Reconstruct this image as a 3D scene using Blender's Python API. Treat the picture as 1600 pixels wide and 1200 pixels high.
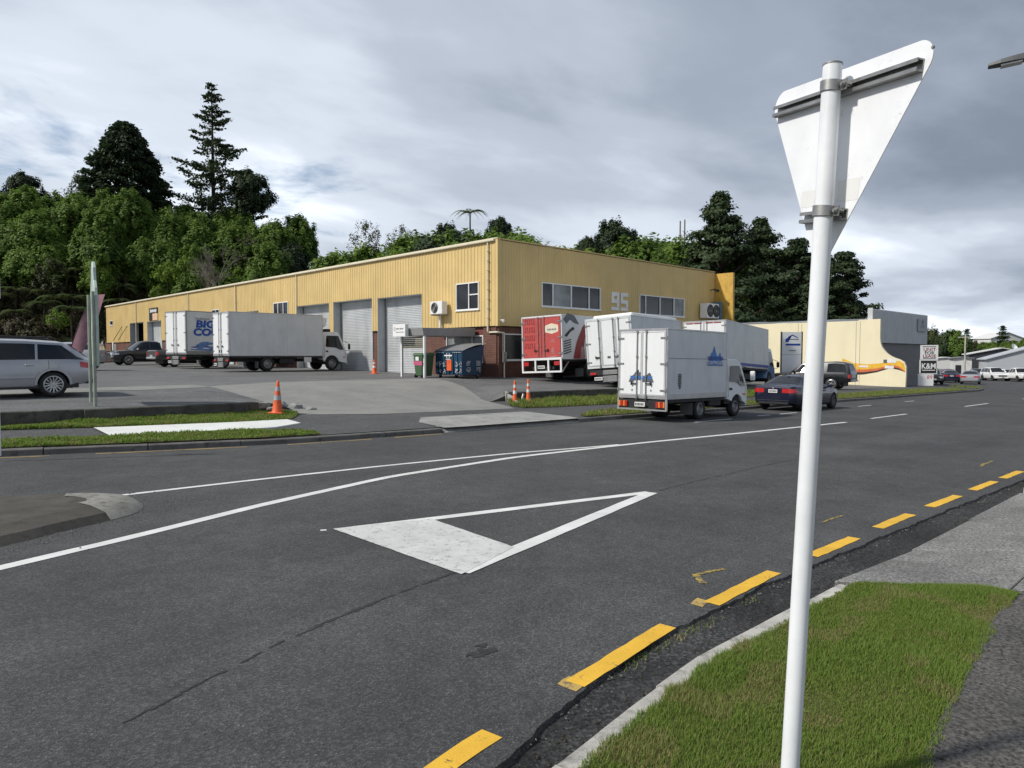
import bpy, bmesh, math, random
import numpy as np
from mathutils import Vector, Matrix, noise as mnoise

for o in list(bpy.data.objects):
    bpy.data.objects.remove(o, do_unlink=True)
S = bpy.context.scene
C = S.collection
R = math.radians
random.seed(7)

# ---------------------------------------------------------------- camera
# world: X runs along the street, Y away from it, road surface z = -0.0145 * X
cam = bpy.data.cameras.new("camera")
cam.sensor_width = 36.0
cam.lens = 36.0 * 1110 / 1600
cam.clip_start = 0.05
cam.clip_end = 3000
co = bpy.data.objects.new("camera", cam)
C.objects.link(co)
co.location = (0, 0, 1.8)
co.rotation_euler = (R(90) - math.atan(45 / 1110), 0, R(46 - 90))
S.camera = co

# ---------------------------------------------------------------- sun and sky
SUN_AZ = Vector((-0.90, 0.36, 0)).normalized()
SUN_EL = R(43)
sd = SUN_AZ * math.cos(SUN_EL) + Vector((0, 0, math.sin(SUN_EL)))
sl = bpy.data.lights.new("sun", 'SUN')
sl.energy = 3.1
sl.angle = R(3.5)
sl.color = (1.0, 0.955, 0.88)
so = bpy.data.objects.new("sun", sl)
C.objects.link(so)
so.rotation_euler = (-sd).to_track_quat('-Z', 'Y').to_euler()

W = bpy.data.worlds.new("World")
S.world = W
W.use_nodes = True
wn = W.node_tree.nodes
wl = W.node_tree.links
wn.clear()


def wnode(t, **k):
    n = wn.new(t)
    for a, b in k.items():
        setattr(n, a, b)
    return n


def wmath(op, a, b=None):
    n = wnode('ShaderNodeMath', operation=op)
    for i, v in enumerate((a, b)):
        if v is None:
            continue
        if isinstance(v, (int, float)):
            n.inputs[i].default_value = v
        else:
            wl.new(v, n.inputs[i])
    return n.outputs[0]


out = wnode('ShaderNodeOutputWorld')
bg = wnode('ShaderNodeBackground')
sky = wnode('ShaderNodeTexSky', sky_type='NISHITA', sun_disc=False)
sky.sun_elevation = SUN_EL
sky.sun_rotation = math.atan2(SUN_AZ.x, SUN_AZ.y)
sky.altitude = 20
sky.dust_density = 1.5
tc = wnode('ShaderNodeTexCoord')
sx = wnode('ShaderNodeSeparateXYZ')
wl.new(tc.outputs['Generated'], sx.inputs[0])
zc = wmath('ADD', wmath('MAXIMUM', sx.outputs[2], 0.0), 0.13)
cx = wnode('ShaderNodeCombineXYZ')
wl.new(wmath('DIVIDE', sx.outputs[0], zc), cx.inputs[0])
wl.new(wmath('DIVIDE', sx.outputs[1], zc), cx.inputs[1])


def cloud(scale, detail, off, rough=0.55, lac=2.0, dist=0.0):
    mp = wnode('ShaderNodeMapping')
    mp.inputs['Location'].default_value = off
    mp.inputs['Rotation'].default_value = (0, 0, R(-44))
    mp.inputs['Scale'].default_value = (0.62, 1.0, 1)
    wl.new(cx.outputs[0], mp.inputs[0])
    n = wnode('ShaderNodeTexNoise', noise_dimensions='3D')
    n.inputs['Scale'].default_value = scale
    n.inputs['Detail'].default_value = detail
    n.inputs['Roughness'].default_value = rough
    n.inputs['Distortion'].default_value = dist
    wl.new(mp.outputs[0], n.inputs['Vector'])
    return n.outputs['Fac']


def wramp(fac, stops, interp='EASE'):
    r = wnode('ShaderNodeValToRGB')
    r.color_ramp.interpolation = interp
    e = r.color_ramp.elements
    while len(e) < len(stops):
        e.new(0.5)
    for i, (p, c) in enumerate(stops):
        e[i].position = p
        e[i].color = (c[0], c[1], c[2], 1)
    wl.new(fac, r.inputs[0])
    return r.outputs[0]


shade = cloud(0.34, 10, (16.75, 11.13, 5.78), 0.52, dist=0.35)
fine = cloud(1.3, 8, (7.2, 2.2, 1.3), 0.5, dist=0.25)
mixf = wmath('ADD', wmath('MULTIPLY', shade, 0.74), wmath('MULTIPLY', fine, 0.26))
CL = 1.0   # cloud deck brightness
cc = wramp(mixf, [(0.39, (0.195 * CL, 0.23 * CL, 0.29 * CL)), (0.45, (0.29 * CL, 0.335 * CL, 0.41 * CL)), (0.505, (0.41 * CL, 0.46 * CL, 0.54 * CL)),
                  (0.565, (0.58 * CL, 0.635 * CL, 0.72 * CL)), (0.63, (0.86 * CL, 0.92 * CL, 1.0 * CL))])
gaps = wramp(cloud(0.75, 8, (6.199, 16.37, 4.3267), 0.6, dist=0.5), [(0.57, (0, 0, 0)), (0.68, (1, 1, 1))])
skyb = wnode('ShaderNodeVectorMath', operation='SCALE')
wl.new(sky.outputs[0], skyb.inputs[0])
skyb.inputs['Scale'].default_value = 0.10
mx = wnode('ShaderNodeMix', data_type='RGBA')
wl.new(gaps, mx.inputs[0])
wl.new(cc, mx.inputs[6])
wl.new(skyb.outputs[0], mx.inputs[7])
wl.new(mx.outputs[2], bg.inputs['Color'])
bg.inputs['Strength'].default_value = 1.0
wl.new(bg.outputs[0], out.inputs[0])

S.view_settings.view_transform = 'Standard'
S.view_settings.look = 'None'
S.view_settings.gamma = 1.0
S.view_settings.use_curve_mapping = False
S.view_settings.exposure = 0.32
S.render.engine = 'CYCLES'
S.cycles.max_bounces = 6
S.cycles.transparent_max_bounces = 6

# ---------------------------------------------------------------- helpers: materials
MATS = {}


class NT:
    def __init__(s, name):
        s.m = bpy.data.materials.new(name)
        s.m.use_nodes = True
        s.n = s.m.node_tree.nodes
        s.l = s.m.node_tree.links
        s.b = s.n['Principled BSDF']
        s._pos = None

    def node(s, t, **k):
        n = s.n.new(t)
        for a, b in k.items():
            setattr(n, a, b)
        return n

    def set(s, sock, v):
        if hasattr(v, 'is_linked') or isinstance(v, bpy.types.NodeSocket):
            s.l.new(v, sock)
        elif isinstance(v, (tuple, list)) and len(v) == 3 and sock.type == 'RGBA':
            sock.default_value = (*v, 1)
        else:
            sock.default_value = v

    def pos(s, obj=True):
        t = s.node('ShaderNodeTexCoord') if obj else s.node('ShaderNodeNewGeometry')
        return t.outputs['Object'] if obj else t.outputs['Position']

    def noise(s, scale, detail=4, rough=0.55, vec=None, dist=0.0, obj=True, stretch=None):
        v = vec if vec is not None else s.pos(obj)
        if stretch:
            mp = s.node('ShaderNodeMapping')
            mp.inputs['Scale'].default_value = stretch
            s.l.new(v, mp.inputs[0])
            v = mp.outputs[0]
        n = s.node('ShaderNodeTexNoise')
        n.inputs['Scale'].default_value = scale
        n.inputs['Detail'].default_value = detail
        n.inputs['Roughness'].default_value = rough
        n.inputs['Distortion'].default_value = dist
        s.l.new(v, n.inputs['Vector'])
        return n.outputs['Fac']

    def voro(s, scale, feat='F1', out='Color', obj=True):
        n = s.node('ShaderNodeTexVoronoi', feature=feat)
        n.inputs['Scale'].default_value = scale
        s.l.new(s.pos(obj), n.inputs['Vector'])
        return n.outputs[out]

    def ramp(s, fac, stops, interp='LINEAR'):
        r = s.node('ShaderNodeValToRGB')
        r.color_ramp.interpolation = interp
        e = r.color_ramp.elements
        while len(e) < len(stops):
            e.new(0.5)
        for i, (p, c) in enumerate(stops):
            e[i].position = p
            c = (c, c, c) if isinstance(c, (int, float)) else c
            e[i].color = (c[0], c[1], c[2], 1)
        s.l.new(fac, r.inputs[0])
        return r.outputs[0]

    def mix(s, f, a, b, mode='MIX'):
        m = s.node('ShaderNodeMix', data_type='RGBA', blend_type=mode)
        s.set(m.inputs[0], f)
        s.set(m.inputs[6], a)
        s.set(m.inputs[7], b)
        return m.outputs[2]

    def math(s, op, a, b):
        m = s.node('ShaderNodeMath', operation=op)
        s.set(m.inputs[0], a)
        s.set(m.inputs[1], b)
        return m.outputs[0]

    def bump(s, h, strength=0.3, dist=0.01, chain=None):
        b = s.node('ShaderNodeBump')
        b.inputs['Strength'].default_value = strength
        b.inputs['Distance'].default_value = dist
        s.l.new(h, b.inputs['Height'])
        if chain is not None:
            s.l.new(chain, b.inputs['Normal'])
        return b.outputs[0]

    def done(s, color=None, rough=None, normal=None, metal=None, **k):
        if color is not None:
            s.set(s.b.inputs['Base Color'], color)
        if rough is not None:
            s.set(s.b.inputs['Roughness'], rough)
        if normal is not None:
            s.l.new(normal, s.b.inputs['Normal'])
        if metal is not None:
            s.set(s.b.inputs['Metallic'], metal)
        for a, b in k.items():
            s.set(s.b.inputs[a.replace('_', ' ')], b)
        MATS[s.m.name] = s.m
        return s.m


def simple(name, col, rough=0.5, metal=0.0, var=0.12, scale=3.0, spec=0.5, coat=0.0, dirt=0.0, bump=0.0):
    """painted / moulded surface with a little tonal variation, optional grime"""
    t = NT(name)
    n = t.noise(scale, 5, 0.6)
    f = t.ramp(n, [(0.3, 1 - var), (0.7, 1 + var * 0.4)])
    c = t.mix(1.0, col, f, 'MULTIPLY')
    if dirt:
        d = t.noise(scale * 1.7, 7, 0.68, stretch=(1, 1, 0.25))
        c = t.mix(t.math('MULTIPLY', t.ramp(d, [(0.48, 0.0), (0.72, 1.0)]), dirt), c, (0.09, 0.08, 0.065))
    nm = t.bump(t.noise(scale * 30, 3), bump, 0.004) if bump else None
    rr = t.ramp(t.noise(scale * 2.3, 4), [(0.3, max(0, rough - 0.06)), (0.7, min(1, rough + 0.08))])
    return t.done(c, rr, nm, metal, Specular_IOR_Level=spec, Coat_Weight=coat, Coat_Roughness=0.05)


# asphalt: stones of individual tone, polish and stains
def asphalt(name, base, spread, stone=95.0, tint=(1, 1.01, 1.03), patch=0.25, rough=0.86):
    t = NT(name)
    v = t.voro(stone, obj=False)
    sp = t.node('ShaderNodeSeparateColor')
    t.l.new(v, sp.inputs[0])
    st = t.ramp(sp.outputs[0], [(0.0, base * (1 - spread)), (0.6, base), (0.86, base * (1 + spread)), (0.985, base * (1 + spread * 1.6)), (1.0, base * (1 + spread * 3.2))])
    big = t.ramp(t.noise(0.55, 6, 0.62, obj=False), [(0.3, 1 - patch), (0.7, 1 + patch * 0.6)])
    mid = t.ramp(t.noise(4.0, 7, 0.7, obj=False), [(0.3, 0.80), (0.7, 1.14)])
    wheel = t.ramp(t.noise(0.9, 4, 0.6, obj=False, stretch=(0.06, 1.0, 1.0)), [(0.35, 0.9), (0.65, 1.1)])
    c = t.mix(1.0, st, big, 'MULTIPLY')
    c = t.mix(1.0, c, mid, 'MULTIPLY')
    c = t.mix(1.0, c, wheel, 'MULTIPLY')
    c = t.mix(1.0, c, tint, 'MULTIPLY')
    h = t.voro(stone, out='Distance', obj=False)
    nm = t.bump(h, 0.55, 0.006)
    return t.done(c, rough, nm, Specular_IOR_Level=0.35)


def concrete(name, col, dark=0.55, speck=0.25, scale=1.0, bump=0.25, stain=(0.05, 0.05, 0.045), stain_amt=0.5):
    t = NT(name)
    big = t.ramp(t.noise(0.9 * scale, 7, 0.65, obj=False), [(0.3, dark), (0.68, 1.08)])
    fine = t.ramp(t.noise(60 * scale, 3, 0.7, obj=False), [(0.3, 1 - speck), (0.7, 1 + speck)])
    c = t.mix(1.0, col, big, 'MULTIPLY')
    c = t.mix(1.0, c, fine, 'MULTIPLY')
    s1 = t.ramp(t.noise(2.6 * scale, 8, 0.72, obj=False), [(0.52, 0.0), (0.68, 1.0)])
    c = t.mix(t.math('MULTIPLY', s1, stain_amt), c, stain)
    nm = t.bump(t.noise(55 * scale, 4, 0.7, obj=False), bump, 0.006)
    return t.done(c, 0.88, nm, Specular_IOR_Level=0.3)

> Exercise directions
Exactly restate the lines from the beginning of the data through the line with "return n.outputs[0]", and no others, keeping pictures out.

> Result below
Reconstruct this image as a 3D scene using Blender's Python API. Treat the picture as 1600 pixels wide and 1200 pixels high.
import bpy, bmesh, math, random
import numpy as np
from mathutils import Vector, Matrix, noise as mnoise

for o in list(bpy.data.objects):
    bpy.data.objects.remove(o, do_unlink=True)
S = bpy.context.scene
C = S.collection
R = math.radians
random.seed(7)

# ---------------------------------------------------------------- camera
# world: X runs along the street, Y away from it, road surface z = -0.0145 * X
cam = bpy.data.cameras.new("camera")
cam.sensor_width = 36.0
cam.lens = 36.0 * 1110 / 1600
cam.clip_start = 0.05
cam.clip_end = 3000
co = bpy.data.objects.new("camera", cam)
C.objects.link(co)
co.location = (0, 0, 1.8)
co.rotation_euler = (R(90) - math.atan(45 / 1110), 0, R(46 - 90))
S.camera = co

# ---------------------------------------------------------------- sun and sky
SUN_AZ = Vector((-0.90, 0.36, 0)).normalized()
SUN_EL = R(43)
sd = SUN_AZ * math.cos(SUN_EL) + Vector((0, 0, math.sin(SUN_EL)))
sl = bpy.data.lights.new("sun", 'SUN')
sl.energy = 3.1
sl.angle = R(3.5)
sl.color = (1.0, 0.955, 0.88)
so = bpy.data.objects.new("sun", sl)
C.objects.link(so)
so.rotation_euler = (-sd).to_track_quat('-Z', 'Y').to_euler()

W = bpy.data.worlds.new("World")
S.world = W
W.use_nodes = True
wn = W.node_tree.nodes
wl = W.node_tree.links
wn.clear()


def wnode(t, **k):
    n = wn.new(t)
    for a, b in k.items():
        setattr(n, a, b)
    return n


def wmath(op, a, b=None):
    n = wnode('ShaderNodeMath', operation=op)
    for i, v in enumerate((a, b)):
        if v is None:
            continue
        if isinstance(v, (int, float)):
            n.inputs[i].default_value = v
        else:
            wl.new(v, n.inputs[i])
    return n.outputs[0]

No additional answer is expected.